Tuesday, 26 November 2013

Rebel governors leave Nigerian ruling party for opposition


Rebel governors who defected from Nigeria's ruling party merged their splinter group with the main opposition All Progressives Congress (APC) on Tuesday, denting President Goodluck Jonathan's powerbase for possible re-election.
Governors are some of the most powerful figures in Africa's biggest oil exporter, some controlling budgets bigger than many African countries, and their influence carries a great deal of weight in selecting presidential candidates.
The seven governors and a former presidential candidate formed the splinter group opposed to Jonathan in August. All were present for the meeting at which the decision to merge was made, said Lai Mohammed, spokesman for the APC.

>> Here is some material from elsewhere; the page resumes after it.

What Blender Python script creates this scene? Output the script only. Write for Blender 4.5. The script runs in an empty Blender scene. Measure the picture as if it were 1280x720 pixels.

"After exhaustive deliberations, the two parties agreed to merge in order to rescue our fledgling democracy and the nation," said a joint statement, read out by Kawu Baraje, chairman of the splinter group, who is not himself a governor.
The defection of seven from his own party was seen as the most explicit internal threat to Jonathan's assumed plan to run in elections in early 2015 - although analysts questioned the influence of the governors, given some were due to leave office or represented states that Jonathan was unlikely to win anyhow.
The People's Democratic Party has been in power since shortly after the end of military rule in 1998, but it has increasingly been driven by internal squabbles.
Many northerners say Jonathan running again would violate an unwritten PDP rule that power should rotate between the largely Muslim north and mostly Christian south each two terms.
The president has also made powerful enemies elsewhere, including the governor of Rivers state Rotimi Amaechi, who is from Jonathan's own oil producing Niger Delta region but defected nonetheless.
"They have come to join the APC. The governors have all agreed. We believe they are all on board," Mohammed said.
But official sources close to one state governor said that it was not yet a done deal, which leaves open the possibility that one or two of the governors may go back to the PDP.
Amaechi told Reuters by SMS text message that the splinter group had joined the APC and Baba Dantye, a spokesman for Kano state governor Rabi'u Musa Kwankwaso, also confirmed the move.
"It is a blow to the PDP in terms of prestige, but most of the departing governors were from states where the president polled badly in 2011 and would not have been expected to win," said Antony Goldman, head of Africa-focused PM Consulting.
With most of the defecting governors due to leave office in 2015 it is unclear how much they can benefit the APC, Goldman said.
The more hotly contested the race, the more likely it is to turn violent, as it has in the past, analysts say.
It is also likely to hurt state coffers, as the demands of patronage needed to fight the poll grow.